Declaration of independence, Red leaders Tiamzons say of Duterte tough talk to US | Inquirer News

Declaration of independence, Red leaders Tiamzons say of Duterte tough talk to US

/ 05:20 AM September 22, 2016

President Rodrigo Duterte’s strong words against US President Barack Obama should be taken as a declaration of independence from its former colonial master, according to National Democratic Front (NDF) consultants Benito and Wilma Tiamzon.

“Maybe more weight should be given to the declaration of independence rather than the manner of how the declaration was made,” Benito Tiamzon said during an INQ&A interview on Tuesday.

He was referring to President Duterte’s controversial comments against his US counterpart who had intended to raise  the issue of human rights with the Philippine leader on the sidelines of a Southeast Asian summit in Laos.

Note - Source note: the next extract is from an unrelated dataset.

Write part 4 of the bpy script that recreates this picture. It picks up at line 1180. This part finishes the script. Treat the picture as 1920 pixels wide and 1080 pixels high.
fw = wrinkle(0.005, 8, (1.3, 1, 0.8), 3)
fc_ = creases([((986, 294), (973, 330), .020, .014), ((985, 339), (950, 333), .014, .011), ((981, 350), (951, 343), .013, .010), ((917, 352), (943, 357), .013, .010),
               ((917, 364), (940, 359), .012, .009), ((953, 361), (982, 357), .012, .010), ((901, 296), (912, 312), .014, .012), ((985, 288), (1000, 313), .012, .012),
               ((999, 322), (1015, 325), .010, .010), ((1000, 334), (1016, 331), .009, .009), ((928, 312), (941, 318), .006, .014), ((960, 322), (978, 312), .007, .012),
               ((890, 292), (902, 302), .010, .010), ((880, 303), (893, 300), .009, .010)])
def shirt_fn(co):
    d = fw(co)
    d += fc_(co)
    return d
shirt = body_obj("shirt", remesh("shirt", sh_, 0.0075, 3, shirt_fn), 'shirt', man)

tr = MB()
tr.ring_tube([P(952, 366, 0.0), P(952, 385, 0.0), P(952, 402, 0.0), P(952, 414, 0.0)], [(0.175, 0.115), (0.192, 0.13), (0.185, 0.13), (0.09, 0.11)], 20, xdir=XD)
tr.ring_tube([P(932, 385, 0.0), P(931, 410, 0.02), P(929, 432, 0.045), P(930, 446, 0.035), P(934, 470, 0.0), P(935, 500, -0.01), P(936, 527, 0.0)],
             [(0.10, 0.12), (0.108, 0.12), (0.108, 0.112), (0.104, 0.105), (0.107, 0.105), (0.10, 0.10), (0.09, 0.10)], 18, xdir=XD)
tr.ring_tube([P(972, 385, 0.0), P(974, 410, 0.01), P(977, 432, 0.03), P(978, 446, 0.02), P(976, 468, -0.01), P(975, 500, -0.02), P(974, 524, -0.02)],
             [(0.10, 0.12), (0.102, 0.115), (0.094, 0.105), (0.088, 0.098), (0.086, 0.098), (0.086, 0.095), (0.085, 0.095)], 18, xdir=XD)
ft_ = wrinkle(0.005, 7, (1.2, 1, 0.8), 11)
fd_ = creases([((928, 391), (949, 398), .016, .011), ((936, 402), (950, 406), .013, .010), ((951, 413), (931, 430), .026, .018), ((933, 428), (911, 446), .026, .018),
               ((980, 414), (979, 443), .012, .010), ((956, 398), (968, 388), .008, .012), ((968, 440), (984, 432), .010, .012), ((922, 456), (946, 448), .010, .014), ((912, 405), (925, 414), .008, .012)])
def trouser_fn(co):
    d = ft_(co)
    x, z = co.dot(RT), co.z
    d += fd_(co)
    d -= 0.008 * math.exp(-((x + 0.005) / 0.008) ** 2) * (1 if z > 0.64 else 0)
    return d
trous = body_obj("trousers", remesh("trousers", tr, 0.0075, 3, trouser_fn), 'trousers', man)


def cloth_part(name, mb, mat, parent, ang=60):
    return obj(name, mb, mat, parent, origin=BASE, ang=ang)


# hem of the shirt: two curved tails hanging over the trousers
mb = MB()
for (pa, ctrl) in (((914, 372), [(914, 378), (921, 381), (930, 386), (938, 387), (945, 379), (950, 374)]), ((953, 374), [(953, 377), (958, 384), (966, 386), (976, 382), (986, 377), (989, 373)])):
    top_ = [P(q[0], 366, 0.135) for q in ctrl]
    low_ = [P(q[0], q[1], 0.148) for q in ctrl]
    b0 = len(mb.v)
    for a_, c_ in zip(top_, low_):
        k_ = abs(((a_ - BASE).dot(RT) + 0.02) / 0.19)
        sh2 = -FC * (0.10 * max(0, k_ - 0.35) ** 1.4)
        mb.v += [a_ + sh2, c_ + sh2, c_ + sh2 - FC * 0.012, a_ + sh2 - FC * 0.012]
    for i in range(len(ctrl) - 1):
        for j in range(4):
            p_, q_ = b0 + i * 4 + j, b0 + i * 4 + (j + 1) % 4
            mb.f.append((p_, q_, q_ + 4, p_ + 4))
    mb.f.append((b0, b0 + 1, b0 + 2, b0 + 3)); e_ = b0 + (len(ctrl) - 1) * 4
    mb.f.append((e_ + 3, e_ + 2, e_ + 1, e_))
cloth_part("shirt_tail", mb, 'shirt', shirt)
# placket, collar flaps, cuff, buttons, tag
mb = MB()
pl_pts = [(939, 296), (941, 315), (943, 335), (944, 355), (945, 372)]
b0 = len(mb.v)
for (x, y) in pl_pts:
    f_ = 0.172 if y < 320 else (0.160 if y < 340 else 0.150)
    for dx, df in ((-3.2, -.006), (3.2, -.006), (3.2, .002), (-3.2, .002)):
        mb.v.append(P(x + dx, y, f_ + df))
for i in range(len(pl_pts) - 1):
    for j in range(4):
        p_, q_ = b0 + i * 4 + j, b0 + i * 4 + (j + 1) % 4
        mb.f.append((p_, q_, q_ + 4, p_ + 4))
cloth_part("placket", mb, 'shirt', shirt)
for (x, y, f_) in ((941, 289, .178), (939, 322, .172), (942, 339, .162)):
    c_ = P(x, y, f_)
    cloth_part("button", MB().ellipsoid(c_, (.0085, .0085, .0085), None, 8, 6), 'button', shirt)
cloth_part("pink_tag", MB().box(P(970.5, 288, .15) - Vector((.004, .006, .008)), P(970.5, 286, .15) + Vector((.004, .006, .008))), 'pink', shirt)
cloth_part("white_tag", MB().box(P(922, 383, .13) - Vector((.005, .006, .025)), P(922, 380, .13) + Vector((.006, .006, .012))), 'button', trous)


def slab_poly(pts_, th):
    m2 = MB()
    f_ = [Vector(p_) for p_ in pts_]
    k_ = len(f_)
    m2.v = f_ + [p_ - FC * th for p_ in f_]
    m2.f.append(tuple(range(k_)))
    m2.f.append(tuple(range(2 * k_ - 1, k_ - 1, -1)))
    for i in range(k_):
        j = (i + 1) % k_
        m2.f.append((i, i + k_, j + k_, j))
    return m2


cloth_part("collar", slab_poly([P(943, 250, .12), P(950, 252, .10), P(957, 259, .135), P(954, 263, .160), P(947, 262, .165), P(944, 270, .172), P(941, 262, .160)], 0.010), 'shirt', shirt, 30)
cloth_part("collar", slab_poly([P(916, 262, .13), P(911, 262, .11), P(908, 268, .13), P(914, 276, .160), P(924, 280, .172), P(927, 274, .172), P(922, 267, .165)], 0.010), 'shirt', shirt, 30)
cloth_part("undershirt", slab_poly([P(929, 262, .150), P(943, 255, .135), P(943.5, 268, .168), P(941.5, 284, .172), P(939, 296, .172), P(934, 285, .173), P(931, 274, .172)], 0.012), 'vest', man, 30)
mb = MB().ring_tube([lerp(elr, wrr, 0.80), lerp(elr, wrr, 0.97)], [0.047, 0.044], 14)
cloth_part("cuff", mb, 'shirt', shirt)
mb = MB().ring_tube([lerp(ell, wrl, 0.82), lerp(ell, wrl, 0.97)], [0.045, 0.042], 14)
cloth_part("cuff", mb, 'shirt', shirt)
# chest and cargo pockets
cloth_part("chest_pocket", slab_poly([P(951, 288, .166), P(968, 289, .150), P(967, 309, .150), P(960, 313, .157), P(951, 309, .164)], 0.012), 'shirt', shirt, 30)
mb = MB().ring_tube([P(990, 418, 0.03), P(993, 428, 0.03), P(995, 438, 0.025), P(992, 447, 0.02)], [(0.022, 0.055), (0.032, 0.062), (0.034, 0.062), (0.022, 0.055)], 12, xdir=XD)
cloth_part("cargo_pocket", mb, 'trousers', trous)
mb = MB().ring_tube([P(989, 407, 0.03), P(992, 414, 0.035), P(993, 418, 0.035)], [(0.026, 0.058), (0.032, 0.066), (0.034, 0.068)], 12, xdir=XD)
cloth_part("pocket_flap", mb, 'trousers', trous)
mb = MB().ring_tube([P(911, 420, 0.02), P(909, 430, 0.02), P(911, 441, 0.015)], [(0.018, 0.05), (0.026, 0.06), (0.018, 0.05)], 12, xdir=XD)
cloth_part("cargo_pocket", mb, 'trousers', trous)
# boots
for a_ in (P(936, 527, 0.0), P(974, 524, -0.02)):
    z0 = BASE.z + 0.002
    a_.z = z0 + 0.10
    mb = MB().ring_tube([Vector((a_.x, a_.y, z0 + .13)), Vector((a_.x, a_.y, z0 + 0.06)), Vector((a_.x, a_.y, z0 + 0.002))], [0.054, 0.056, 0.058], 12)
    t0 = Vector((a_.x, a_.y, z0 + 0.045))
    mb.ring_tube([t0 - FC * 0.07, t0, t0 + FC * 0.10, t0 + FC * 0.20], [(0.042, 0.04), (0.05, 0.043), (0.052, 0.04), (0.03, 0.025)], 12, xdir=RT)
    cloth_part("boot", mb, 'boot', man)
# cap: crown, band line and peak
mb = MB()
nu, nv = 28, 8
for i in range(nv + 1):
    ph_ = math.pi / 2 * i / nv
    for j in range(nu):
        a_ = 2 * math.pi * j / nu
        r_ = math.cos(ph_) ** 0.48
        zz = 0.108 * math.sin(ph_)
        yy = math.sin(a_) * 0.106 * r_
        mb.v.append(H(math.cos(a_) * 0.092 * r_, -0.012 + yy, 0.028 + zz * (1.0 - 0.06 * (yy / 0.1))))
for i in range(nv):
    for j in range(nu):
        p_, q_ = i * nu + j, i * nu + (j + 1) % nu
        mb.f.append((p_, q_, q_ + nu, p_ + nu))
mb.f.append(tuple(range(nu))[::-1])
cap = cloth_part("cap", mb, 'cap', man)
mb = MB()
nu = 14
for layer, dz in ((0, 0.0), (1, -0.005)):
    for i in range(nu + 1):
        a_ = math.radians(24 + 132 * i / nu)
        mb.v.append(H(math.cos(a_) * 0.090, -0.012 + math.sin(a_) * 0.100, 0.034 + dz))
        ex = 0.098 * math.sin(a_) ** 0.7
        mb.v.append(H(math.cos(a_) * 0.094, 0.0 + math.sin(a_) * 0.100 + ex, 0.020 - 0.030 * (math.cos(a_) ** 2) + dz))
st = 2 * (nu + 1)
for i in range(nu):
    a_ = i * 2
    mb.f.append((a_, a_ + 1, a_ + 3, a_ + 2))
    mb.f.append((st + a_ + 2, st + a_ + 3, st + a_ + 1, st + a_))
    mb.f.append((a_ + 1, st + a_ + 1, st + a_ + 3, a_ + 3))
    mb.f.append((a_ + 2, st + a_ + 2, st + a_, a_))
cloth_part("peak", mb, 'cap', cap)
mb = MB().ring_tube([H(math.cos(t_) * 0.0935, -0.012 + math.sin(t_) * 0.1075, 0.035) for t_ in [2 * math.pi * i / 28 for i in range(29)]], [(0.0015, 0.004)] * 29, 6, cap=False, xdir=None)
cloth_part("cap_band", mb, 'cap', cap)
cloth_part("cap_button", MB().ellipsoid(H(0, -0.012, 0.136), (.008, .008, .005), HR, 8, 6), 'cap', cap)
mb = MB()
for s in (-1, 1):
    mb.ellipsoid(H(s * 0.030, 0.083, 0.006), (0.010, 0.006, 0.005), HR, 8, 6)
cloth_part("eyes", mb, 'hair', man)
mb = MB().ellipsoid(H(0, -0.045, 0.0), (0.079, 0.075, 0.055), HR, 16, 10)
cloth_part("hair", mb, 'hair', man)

Obama had abruptly cancelled the meeting after Mr. Duterte was reported to have cursed the US leader. The Filipino leader later apologized and blamed the media for allegedly misquoting him.


Mr. Duterte has also been quite vocal against the United States, and has recently called for American troops to pull out from the south, where they have been helping Filipino forces against the Abu Sayyaf.

The Tiamzons, who are staunch critics of US influence over the country, earlier told that Filipinos should be proud because they have a president who could stand up against the United States.

“We are happy because for the first time the president of the Philippines stood up and has been distancing himself from a previous patron despite the tendency of our presidents to bow down, especially to the president of the United States,” Benito Tiamzon said.

His wife, Wilma, alleged that all previous presidents of the country won the position because they were supported and sponsored by the United States.

“But President Duterte is different from other presidents because he is brave and ready to stand up and speak out against President Obama,” she said.

Benito Tiamzon said he was hopeful that the “declaration of independence” would open possibilities for the country, which used to look to Washington “before making important decisions on Philippine policies.”


A treaty that provided the legal cover for the return of US troops in the country and a cooperation agreement that allowed them temporary basing rights here undermined the country’s sovereignty, the Tiamzons said.

The United States, they said, were also interfering or influencing the legislative and judiciary branches of the Philippine government.

Asked about flip-flopping statements of the President, Benito Tiamzon said Mr. Duterte might have a “tendency to consider the reaction” to his controversial statements.

“But I think the overall trajectory is clear,” she said.

The pair is expected to return to Oslo, Norway, in the first week of October for the second round of peace talks aimed at ending one of Asia’s longest running insurgencies.

Their interview with INQ&A was their first live guesting after being released from detention and joining the NDF peace panel in the formal talks.